Ex-White House official to appear before House on security clearance matter

Donald Trump. File photo: Flickr/Gage Skidmore

April 12 (UPI) — A former White House official will appear before a House oversight committee on April 23, as part of a House probe of the Trump administration’s security clearance process, his lawyer said.

Former White House Personnel Security Director Carl Kline will appear for the deposition, his lawyer, Robert Driscoll, said in a letter to the committee Wednesday, The Hill reported.

Earlier this month, the committee voted to subpoena Kline after more than two months of requests to the White House for documentation on the clearance process.
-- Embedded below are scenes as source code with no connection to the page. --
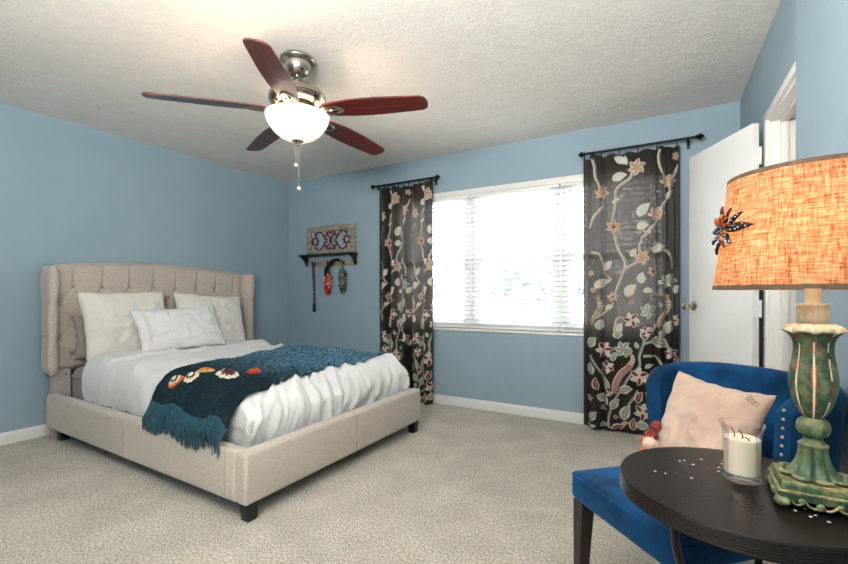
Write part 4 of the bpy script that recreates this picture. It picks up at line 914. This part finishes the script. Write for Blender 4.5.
def urn(u, k):
    r, z = pp_[k].x, pp_[k].y; s_ = abs(math.sin(NL/2*2*PI*u+.6)); f = s_**.55
    amp = .13*math.sin(PI*min(1, (z-.163)/.11)*.5); rr = r*(1-amp*(1-f))
    if z > .315: zz = z-.006*(1-f)*sst(z, .315, .334)
    else: zz = z
    return (LX+rr*math.cos(2*PI*u), LY+rr*math.sin(2*PI*u), TZ+zz)
V = [urn(i/nU, k) for k in range(nV+1) for i in range(nU)]; m.v = V
for k in range(nV):
    for i in range(nU):
        s_ = abs(math.sin(NL/2*2*PI*(i+.5)/nU+.6)); z = pp_[k].y; mi = 0
        lobe = int((NL*(i/nU)+.6*NL/(PI*NL)*1)) 
        if s_ < .16: mi = 1 if nz(i*.02, z*30, 4) > -.25 else 0
        elif s_ < .46 and nz(i*.04, z*70, 2) > -.02: mi = 3
        if z > .329: mi = 1 if s_ > .1 else 2
        m.f.append((k*nU+i, k*nU+(i+1) % nU, (k+1)*nU+(i+1) % nU, (k+1)*nU+i)); m.m.append(mi)
part('fluted_urn', m, LM, lamp, ang=180)
m = MB(); pr2 = [(.051, .334), (.047, .340), (.034, .345), (.02, .347), (.012, .346)]
def lipf(u, v):
    k = v*4; i = min(int(k), 3); r = lerp(pr2[i][0], pr2[i+1][0], k-i); z = lerp(pr2[i][1], pr2[i+1][1], k-i); s_ = abs(math.sin(NL/2*2*PI*u+.6))**.55
    return (LX+r*(1-.13*(1-s_)*(1-v))*math.cos(2*PI*u), LY+r*(1-.13*(1-s_)*(1-v))*math.sin(2*PI*u), TZ+z-.006*(1-s_)*(1-v))
m.grid(192, 10, lipf, cu=True); part('petal_rim', m, CRM, lamp, ang=180)
m = MB(); m.lathe([(.016, TZ+.344), (.021, TZ+.347), (.0255, TZ+.356), (.0258, TZ+.364), (.023, TZ+.372), (.021, TZ+.375), (.0235, TZ+.378), (.0255, TZ+.382), (.0245, TZ+.384), (.010, TZ+.383)], 64, (LX, LY, 0), mod=lambda a, k: 1+.035*math.cos(12*a)); part('fluted_collar', m, CRM, lamp, ang=60)
m = MB(); m.lathe([(.0125, TZ+.382), (.0125, TZ+.455), (.010, TZ+.457)], 24, (LX, LY, 0)); part('candle_sleeve', m, pm('cream_candle_sleeve', 'd2cfae', 'ded9bb', 30, .5), lamp)
def shade_mat():
    m, nt, p, N, L = nodes('orange_burlap_shade'); out = N['Material Output']
    v = coord(N, L); a = noise_n(N, L, coord(N, L, (.12, .12, 1)), 330, 2); b = noise_n(N, L, coord(N, L, (1, 1, .07)), 300, 2); s1 = noise_n(N, L, coord(N, L, (1, 1, .10)), 60, 3); s2 = noise_n(N, L, coord(N, L, (.10, .10, 1)), 75, 3)
    ad = N.new('ShaderNodeMath'); ad.operation = 'ADD'; L.new(a, ad.inputs[0]); L.new(b, ad.inputs[1]); hf = N.new('ShaderNodeMath'); hf.operation = 'MULTIPLY'; hf.inputs[1].default_value = .5; L.new(ad.outputs[0], hf.inputs[0])
    c = ramp(N, L, hf.outputs[0], [(.36, hexc('855033')), (.52, hexc('c0855f')), (.66, hexc('dfae88'))])
    sl = N.new('ShaderNodeMath'); sl.operation = 'MAXIMUM'; L.new(s1, sl.inputs[0]); L.new(s2, sl.inputs[1]); sm = ramp(N, L, sl.outputs[0], [(.64, (0, 0, 0, 1)), (.73, (.75, .75, .75, 1))])
    mx = N.new('ShaderNodeMix'); mx.data_type = 'RGBA'; L.new(sm, mx.inputs[0]); L.new(c, mx.inputs[6]); mx.inputs[7].default_value = hexc('6e4126'); L.new(mx.outputs[2], p.inputs['Base Color'])
    p.inputs['Roughness'].default_value = .95; p.inputs['Specular IOR Level'].default_value = .1; L.new(bump(N, L, hf.outputs[0], .5, .002), p.inputs['Normal'])
    tr = N.new('ShaderNodeBsdfTranslucent'); L.new(mx.outputs[2], tr.inputs['Color']); ms = N.new('ShaderNodeMixShader'); ms.inputs[0].default_value = .5
    L.new(p.outputs[0], ms.inputs[1]); L.new(tr.outputs[0], ms.inputs[2]); L.new(ms.outputs[0], out.inputs['Surface']); return m
M['burlap'] = shade_mat(); M['tape'] = pm('brown_shade_tape', '4d3a2b', '64503d', 80, .9)
SZ0, SZ1, SR0, SR1 = 1.087, 1.311, .163, .137
m = MB(); m.lathe([(lerp(SR0, SR1, k/12), lerp(SZ0, SZ1, k/12)) for k in range(13)], 96, (LX, LY, 0), cap=False); sh = part('lamp_shade', m, M['burlap'], lamp, ang=180)
for z, r, dz in ((SZ0, SR0, .007), (SZ1-.007, SR1, .007)):
    q = MB(); q.lathe([(r-.0012, z-.001), (r+.0012, z-.001), (r+.0010, z+dz), (r-.0012, z+dz), (r-.0012, z-.001)], 96, (LX, LY, 0), cap=False); part('shade_tape', q, M['tape'], sh)
q = MB()
for k in range(3): a = 2*PI*k/3+.4; q.tube([(LX, LY, SZ1-.022), (LX+(SR1-.002)*math.cos(a), LY+(SR1-.002)*math.sin(a), SZ1-.004)], .0014, 6)
for s_ in (-1, 1): q.tube(spline([(LX+s_*.012, LY, TZ+.45), (LX+s_*.045, LY, 1.19), (LX+s_*.035, LY, 1.26), (LX, LY, SZ1-.022)], 6), .0014, 6)
part('harp', q, M['nickel'], lamp); 
q = MB(); q.lathe([(.006, SZ1-.022), (.008, SZ1-.016), (.006, SZ1-.01), (.009, SZ1-.002), (.005, SZ1+.006), (0, SZ1+.008)], 14, (LX, LY, 0)); part('finial', q, M['nickel'], lamp)
def bulb_mat():
    m, nt, p, N, L = nodes('lit_bulb_glass'); p.inputs['Base Color'].default_value = (.9, .8, .6, 1); p.inputs['Emission Color'].default_value = (1, .78, .55, 1); p.inputs['Emission Strength'].default_value = 30; return m
q = MB(); q.lathe([(.012, TZ+.455), (.014, TZ+.468), (.022, TZ+.485), (.028, TZ+.505), (.026, TZ+.525), (.016, TZ+.538), (0, TZ+.542)], 20, (LX, LY, 0)); part('bulb', q, bulb_mat(), lamp)
# jewelled flower pin on the shade
M['pin'] = pm('dark_jewelled_metal', '241a18', '4a3630', 160, .3, metal=.7); M['copper'] = pm('copper_leaf', '8c3a14', 'b8571f', 60, .35, metal=.6); M['rhine'] = pm('rhinestone', 'b9c3d0', 'e2e8ee', 90, .1, metal=.4)
PA = D(203); pz = 1.205
def pinP(s_, z, o):
    r = lerp(SR0, SR1, (pz+z-SZ0)/(SZ1-SZ0)); a = PA+s_/r; return (LX+(r+o)*math.cos(a), LY+(r+o)*math.sin(a), pz+z)
q = MB(); q.ball(pinP(0, 0, .008), .008, 14, 8); q.tube([pinP(0, 0, -.002), pinP(0, 0, .008)], .005, 8); pin = part('jewelled_pin', q, M['pin'], sh); tag(pin, 'dark jewelled flower pin')
qb = MB(); qc = MB(); qr = MB(); rr = random.Random(8)
def pet(q, ang, L_, w_, lift, jew):
    c, s_ = math.cos(D(ang)), math.sin(D(ang))
    def f(u, v, h=0):
        l = .004+L_*u; w = w_*math.sin(PI*min(.97, .08+.9*u))**.8*(v-.5); return pinP(c*l-s_*w, s_*l+c*w, .005+lift*math.sin(PI*.7*u)+.0025*(1-(2*v-1)**2)+h)
    q.grid(12, 6, lambda u, v: f(u, v)); q.grid(12, 6, lambda u, v: f(u, v, -.0018), flip=True)
    if jew:
        for k in range(8): qr.ball(f(.15+.8*k/8, .5+rr.uniform(-.3, .3), .001), .0015, 6, 4)
for ang, L_, w_, jew in ((0, .064, .018, 1), (30, .050, .013, 1), (-45, .042, .012, 1), (62, .040, .007, 0), (-68, .036, .007, 0), (98, .044, .013, 1), (140, .036, .013, 1), (180, .034, .014, 1), (222, .036, .013, 1), (262, .046, .013, 1)): pet(qb, ang, L_, w_, .012, jew)
for ang in (15, 48, -22, -55, 80, 120): pet(qc, ang, .026, .008, .018, 0)
pin.data.materials.append(M['copper']); pin.data.materials.append(M['rhine'])
bmp = bmesh.new(); bmp.from_mesh(pin.data); off = wloc(pin)
for src, mi in ((qb, 0), (qc, 1), (qr, 2)):
    vs = [bmp.verts.new(Vector(p)-off) for p in src.v]
    for f in src.f:
        fc = bmp.faces.new([vs[i] for i in f]); fc.material_index = mi; fc.smooth = True
bmp.to_mesh(pin.data); bmp.free()
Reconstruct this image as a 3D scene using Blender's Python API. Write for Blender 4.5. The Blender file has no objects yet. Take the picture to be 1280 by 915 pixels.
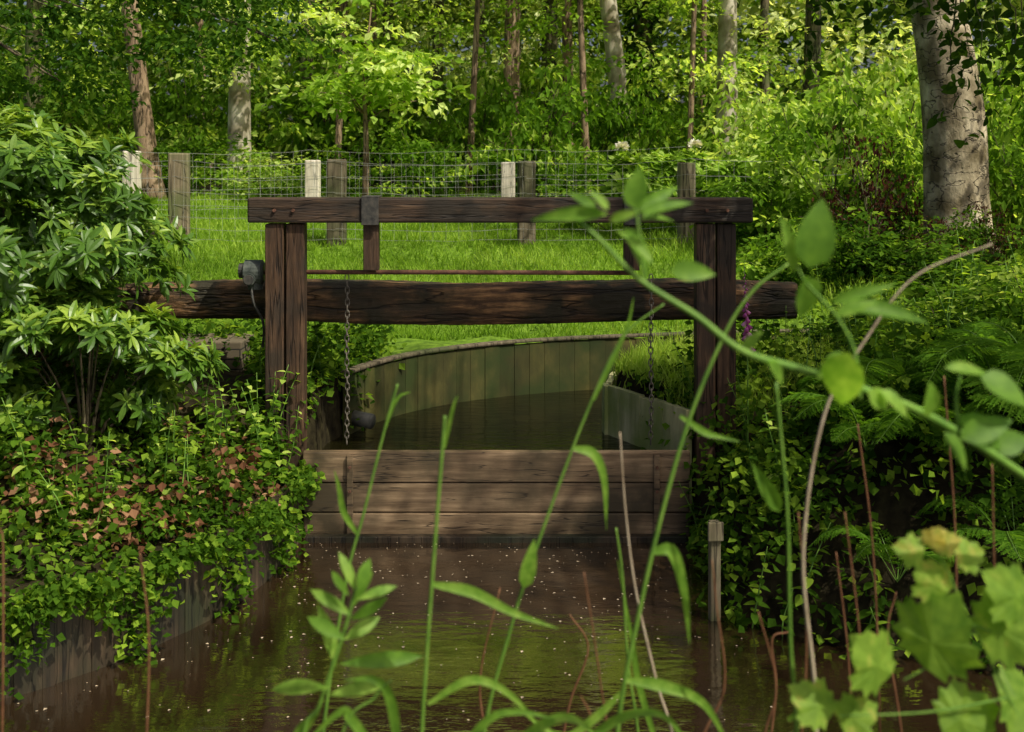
import bpy, math, random
import numpy as np
from mathutils import Vector
rng = np.random.default_rng(11)
random.seed(5)
scene = bpy.context.scene
COL = scene.collection
F = 1500.0; ZC = 2.2
def wp(px, py, Y):
    return ((px-640)*Y/F, Y, ZC-(py-200)*Y/F)
def xx(px, Y): return (px-640)*Y/F

# ------------------------------------------------------------------ materials
def new_mat(name):
    m = bpy.data.materials.new(name); m.use_nodes = True
    nt = m.node_tree; nt.nodes.clear()
    out = nt.nodes.new('ShaderNodeOutputMaterial')
    return m, nt, out
def ramp(nt, stops):
    r = nt.nodes.new('ShaderNodeValToRGB')
    e = r.color_ramp.elements
    while len(e) < len(stops): e.new(0.5)
    for i, (p, c) in enumerate(stops):
        e[i].position = p; e[i].color = (*c, 1)
    return r
def leaf_mat(name, dark, mid, light, trans=0.42, rough=0.45, tgain=1.9, spec=0.0, mottle=0.0, mid_at=.6):
    m, nt, out = new_mat(name); L = nt.links
    at = nt.nodes.new('ShaderNodeAttribute'); at.attribute_name = 'tint'
    r = ramp(nt, [(0.0, dark), (mid_at, mid), (1.0, light)])
    fac = at.outputs['Fac']
    if mottle:
        tc = nt.nodes.new('ShaderNodeTexCoord'); n = nt.nodes.new('ShaderNodeTexNoise'); n.inputs['Scale'].default_value = mottle; n.inputs['Detail'].default_value = 4
        L.new(tc.outputs['Object'], n.inputs['Vector'])
        mr = nt.nodes.new('ShaderNodeMapRange'); mr.inputs['From Min'].default_value = .3; mr.inputs['From Max'].default_value = .7; mr.inputs['To Min'].default_value = -.3; mr.inputs['To Max'].default_value = .3
        L.new(n.outputs['Fac'], mr.inputs[0])
        ad = nt.nodes.new('ShaderNodeMath'); L.new(fac, ad.inputs[0]); L.new(mr.outputs[0], ad.inputs[1]); fac = ad.outputs[0]
    L.new(fac, r.inputs[0])
    if spec > 0:
        p = nt.nodes.new('ShaderNodeBsdfPrincipled')
        p.inputs['Roughness'].default_value = rough
        p.inputs['Specular IOR Level'].default_value = spec
        L.new(r.outputs[0], p.inputs['Base Color'])
    else:
        p = nt.nodes.new('ShaderNodeBsdfDiffuse'); L.new(r.outputs[0], p.inputs['Color'])
    t = nt.nodes.new('ShaderNodeBsdfTranslucent')
    mul = nt.nodes.new('ShaderNodeMix'); mul.data_type = 'RGBA'; mul.blend_type = 'MULTIPLY'
    mul.inputs[0].default_value = 1.0
    L.new(r.outputs[0], mul.inputs[6]); mul.inputs[7].default_value = (tgain*1.15, tgain*1.1, tgain*0.5, 1)
    L.new(mul.outputs[2], t.inputs['Color'])
    mx = nt.nodes.new('ShaderNodeMixShader'); mx.inputs[0].default_value = trans
    L.new(p.outputs[0], mx.inputs[1]); L.new(t.outputs[0], mx.inputs[2])
    L.new(mx.outputs[0], out.inputs[0])
    return m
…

Driscoll previously agreed Kline would voluntarily testify before the committee voted to subpoena him on the eve of the committee’s April 2 vote, but committee chairman Rep. Elijah Cummings, D-Md., said such an agreement would have included testimony limitations he did not want.

Driscoll’s letter Thursday tried to convince the committee to reach out to the White House ahead of Kline’s appearance before the panel, the Washington Post reported.

Driscoll said he was “anticipating conflicts” because the White House Counsel Office would have to determine whether he could testify about topics that may be covered by executive privilege.

“I regret the circumstances that have resulted in the committee on Oversight and Reform electing to subpoena Carl Kline, despite our legitimate offer to have him appear voluntarily,” Driscoll wrote in the letter. “We will be there for the deposition scheduled on April 23rd either way as directed.”

One day before the committee’s vote to subpoena Kline, Cummings revealed that whistle-blower Tricia Newbold, who Kline supervised, said that she and other officials adjudicated the denials of dozens of security clearance applications that were later overturned.

Security clearance applications for White House officials “were not always adjudicated in the best interest of national security,” Newbold said in a March letter to White House Counsel Pat Cipollone.

Newbold told the committee in late March that Kline granted multiple security clearances despite recommendations to deny their applications. One of those clearances was for President Donald Trump‘s son-in-law, Jared Kushner, the Post reported.

At least 25 security clearances were approved since 2018, despite red flags about foreign contacts, conflicts of interest, past criminality, drug use or other misconduct, Newbold said.